Manny Fest Destiny

By Jody Wiser of Portland, Oregon. Jody is an advocate for progressive tax policy at Tax Fairness Oregon.

Once upon a time a bill was passed called the “Business Energy Tax Credit” (BETC). The Manufacturing part of the BETC has recently been called “Manny.” As a runaway giveaway, Manny essentially gave away a million dollars per job created. In Nov. 2009 the Oregonian headlined “BETC Taking Its Place in Oregon Pantheon of Shame.”

Just Wednesday a new bill we could call “Manny Fest Destiny” was suddenly introduced in the House Revenue Committee as the final nine pages of HB 3367-7 (PDF).
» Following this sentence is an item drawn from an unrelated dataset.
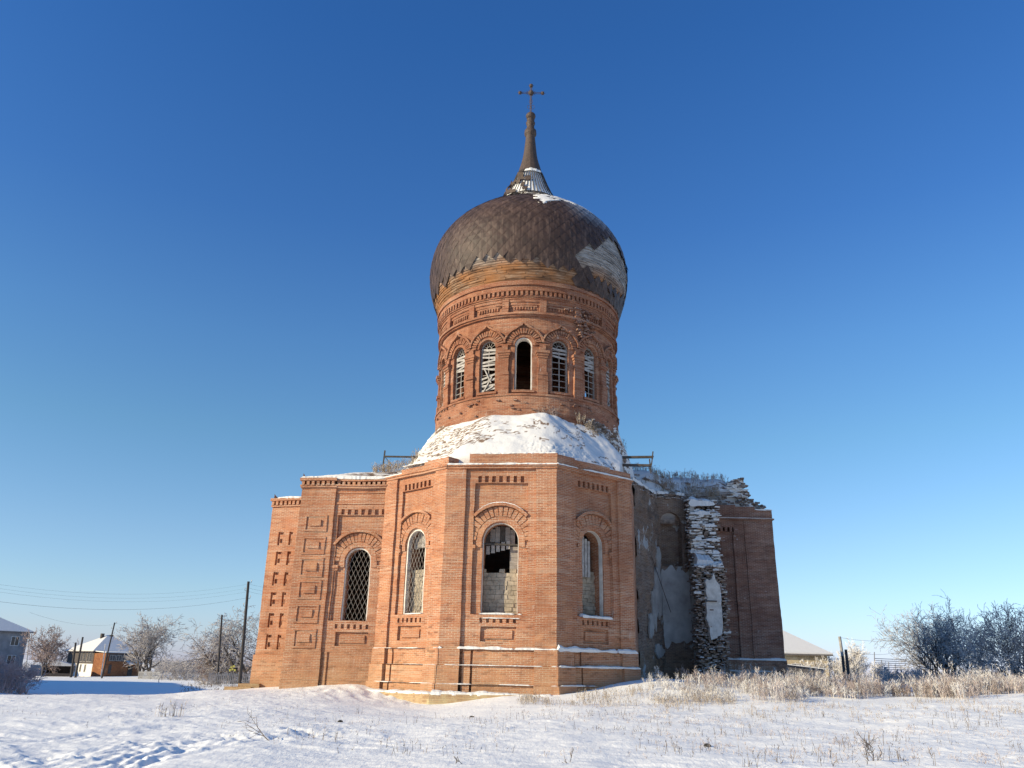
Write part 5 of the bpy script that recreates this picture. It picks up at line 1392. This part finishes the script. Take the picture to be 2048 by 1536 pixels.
def scatter(n, y0, y1, px0, px1, h0, h1, dens):
    out = []
    while len(out) < n:
        y = rg.uniform(y0, y1); px = rg.uniform(px0, px1); x = (px-1024)/1698*y
        if rg.random() < dens(px, y, x): out.append((x, y, rg.uniform(h0, h1)*(.75+.5*mn.noise(Vector((x*.5, y*.5, 0))))))
    return out
def clump(x, y, s=.5, t=.0): return max(0, min(1, (mn.noise(Vector((x*s, y*s, 4)))-t)*4+.15))
# tall frosted weeds right of the church
edge = lambda px: 36.5+max(0, (px-1400))*.0018
d1 = lambda px, y, x: max(0, min(1, (y-edge(px)-2.6*mn.noise(Vector((x*.35, 0, 9)))-rg.uniform(-1.5, 1.5))/2.0))*clump(x, y, .30, .04)**1.5*min(1, max(0, (px-1330)/350))
field('frosted_weeds', 'tall frosted tan weeds in a band right of the church', M_weed, scatter(900, 36, 54, 1330, 2120, .35, 1.35, d1), 1, 'weeds', fluff=11, fl=.16)
field('frosted_weeds', 'whitish frosted weed plumes right of the church', M_weedw, scatter(480, 36.5, 56, 1340, 2120, .5, 1.6, d1), 2, 'weeds', fluff=12, fl=.17, w_=.016)
d2 = lambda px, y, x: (0 if y < 35.5 or y > 40+(px-1050)*.006 else 1)*clump(x, y, .6, -.1)
field('frosted_weeds', 'dark brown dead stems standing among the frosted weeds', M_stalk, scatter(380, 36.5, 50, 1340, 2120, .4, 1.3, d1), 12, 'weeds', stems=3, fluff=4, fl=.12, w_=.016)
field('frosted_weeds', 'short thin tan grass before the shaded apse wall', M_straw, scatter(420, 35, 43, 1050, 1480, .3, .62, d2), 3, 'grass', fluff=3, fl=.08, stems=4, w_=.011)
field('frosted_weeds', 'low whitish frosted grass near the broken wing', M_weedw, scatter(300, 37, 47, 1300, 1640, .4, .85, lambda px, y, x: clump(x, y, .6, -.1)), 4, 'grass', fluff=8, fl=.12)
# sparse stalks in the foreground snow
field('dry_stalks', 'sparse dry stalks poking through the foreground snow', M_stalk, scatter(430, 16.0, 33, 560, 2060, .12, .5, lambda px, y, x: clump(x, y, .35, .0)*min(1, (px-500)/700)), 5, 'grass', stems=2, fluff=1, fl=.06, w_=.013, lean=.2)
field('dry_stalks', 'fine frosted grass tips in the foreground snow', M_weed, scatter(560, 17, 36, 560, 2060, .06, .28, lambda px, y, x: clump(x, y, .3, -.05)*min(1, (px-400)/900)), 6, 'grass', stems=3, fluff=3, fl=.06, w_=.009, lean=.35)
field('dry_stalks', 'thin straw grass thinning out in front of the weed band', M_straw, scatter(260, 29, 37, 1300, 2100, .15, .5, lambda px, y, x: clump(x, y, .5, -.05)*max(0, (y-28)/8)), 13, 'grass', stems=3, fluff=3, fl=.08, w_=.011)
field('dry_stalks', 'scattered low stalks on the left snowfield', M_stalk, scatter(170, 20, 40, 0, 720, .06, .25, lambda px, y, x: clump(x, y, .4, .05)), 7, 'grass', stems=2, fluff=1, fl=.06, w_=.008)
field('dry_stalks', 'small dead stalks on the trodden slope by the left wing', M_straw, scatter(260, 41, 46, 560, 880, .06, .2, lambda px, y, x: 1), 8, 'grass', stems=2, fluff=1, fl=.05, w_=.010)
field('dry_stalks', 'grey grass and low scrub beside the picket fence', M_stalk, scatter(260, 58, 86, 380, 520, .15, .5, lambda px, y, x: clump(x, y, .2, -.1)), 9, 'grass', stems=3, fluff=3, fl=.1, w_=.02)
# individual plants
def plant(name, label, cat, px, py, Y, h, seed, n, mat, **kw):
    p = base(px, py, Y); rg = random.Random(seed); mb = MB()
    for k in range(n): plume(mb, (p.x+rg.gauss(0, kw.get('sp', .25)), p.y+rg.gauss(0, .12), p.z), h*rg.uniform(.7, 1.1), rg, stems=kw.get('stems', 2), fluff=kw.get('fluff', 1), w_=kw.get('w_', .016), lean=kw.get('lean', .06))
    o = mb.build(name, mat, None); tag(o, label, cat)
plant('grass_tuft', 'tuft of upright straw grass standing alone in the left snowfield', 'grass tuft', 340, 1440, 26.5, .5, 1, 16, M_straw)
for i, (px, py, h, sd, lab) in enumerate(((1745, 1513, .95, 4, 'bare forked dry weed, the biggest in the right foreground'), (1150, 1512, .55, 5, 'thin upright dry weed in the centre foreground'), (1555, 1515, .5, 6, 'small branching dry weed left of the biggest forked weed'), (915, 1515, .45, 7, 'pair of bent dry stalks left of the centre foreground'), (1845, 1505, .5, 8, 'small forked dry weed right of the biggest one'), (1650, 1440, .55, 9, 'dry weed at the foot of the weed band'))):
    Yd = max(15.4, 1.6*1698/max(20, (py-(1340+(px-1024)*.0203)))*1.0)
    e = tree('dry_weed', lab, base(px, py, Yd), h*.9, 60+sd, stems=2 if i != 4 else 1, lean=.3, rad=.016, cat='weed', levels=2, seg=.08, jit=.14, kids=[1, 2, 1], tmin=.007, up=.7, mat=M_stalk, skip=2)
# fallen branch lying on the left track
bb = base(545, 1470, 19.5); b = MB(); rg = random.Random(9)
P = dict(seg=.12, jit=.13, up=.1, droop=0, levels=2, kids=[1, 1, 1], ang=(25, 55), len=(.3, .5), tmin=.005)
grow(b, b, bb, Vector((-.85, .2, .30)).normalized(), 1.0, .014, 0, P, rg); tag(b.build('fallen_branch', M_stalk, None), 'thin dead branch leaning out of the snow in the left foreground', 'branch')
for (px, py, Y, lab) in ((680, 1443, 26.5, 'small black stone on the snow left of the church corner'), (1413, 1474, 20.5, 'small black stone on the snow in the right foreground'), (944, 1423, 32, 'tiny dark stone near the apse footing')):
    p = base(px, py, Y); b = MB(); b.lathe([(.01, -.03), (.07, -.02), (.10, .01), (.07, .045), (.01, .06)], p, 8); o = b.build('stone', M_stone, None, .03); tag(o, lab, 'stone')
# grass growing on the ruined roofs
def roofgrass(name, label, x0, x1, y0, y1, n, h, mat, seed, **kw):
    rg = random.Random(seed); mb = MB()
    for k in range(n):
        x = rg.uniform(x0, x1); y = rg.uniform(y0, y1); plume(mb, (x, y, rzs(x, y)), h*rg.uniform(.4, 1.1), rg, **kw)
    tag(mb.build(name, mat, None), label, 'grass', kind='stuff')
roofgrass('roof_grass', 'dry tan grass around the railing on the left wing roof', -8.6, -5.8, 48.6, 51.5, 90, .75, M_straw, 1, fluff=5, w_=.02)
roofgrass('roof_grass', 'tan grass on the snowy roof above the broken wing', 10.6, 15.6, 57.6, 58.8, 150, .7, M_straw, 2, fluff=5, w_=.02)
roofgrass('roof_grass', 'frosty bluish weeds along the crest of the broken wing roof', 9.0, 16.6, 59, 61, 150, .7, M_frost, 3, fluff=6, w_=.02)
roofgrass('roof_grass', 'dark twiggy weeds on the slope right of the drum', 7.0, 10.6, 54, 58, 80, .7, M_stalk, 4, fluff=5, w_=.022)
roofgrass('roof_grass', 'tuft of dry grass at the right foot of the drum', 4.0, 5.6, 48.6, 49.4, 26, .5, M_straw, 5, fluff=6, w_=.02)
roofgrass('roof_grass', 'thin reddish weeds at the middle foot of the drum', 1.6, 3.0, 48.3, 48.6, 16, .75, M_frostpink, 6, fluff=5, w_=.02)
In this last minute maneuver, the Legislature could retain the disgraced BETC Manufacturing Tax Credit, with changes. This time it would cost taxpayers $228,000 per full time job. At the going tax rate, it would take 50-65 years of an employee’s income taxes to cover this giveaway for his/her job.

Flawed isn’t a strong enough word for what’s wrong with the bill (DOC). By contrast, the much more efficient OBREP (Oregon Business Retention and Expansion Program) passed in 2012 has already captured 275 new jobs at Oracle and SalesForce -- at a cost that will be returned by only two years of employee income taxes. That’s just 1/30th of what we’d give away to get jobs with this new bill. The Legislature should put more money into OBREP, not pass the Manny Fest Destiny bill. Why ever consider a bill that will pay businesses nearly a quarter a million per job?

The bill passed out of the House Revenue Committee Monday with only minor changes to the Manny section of the bill. It’s in the final pages of HB 3376-12 (PDF)

Manny is being touted for its high wage jobs. But even if every job created under Manny Fest Destiny paid a quarter of a million a year, it would take 13 years to recover the states’ giveaway per job.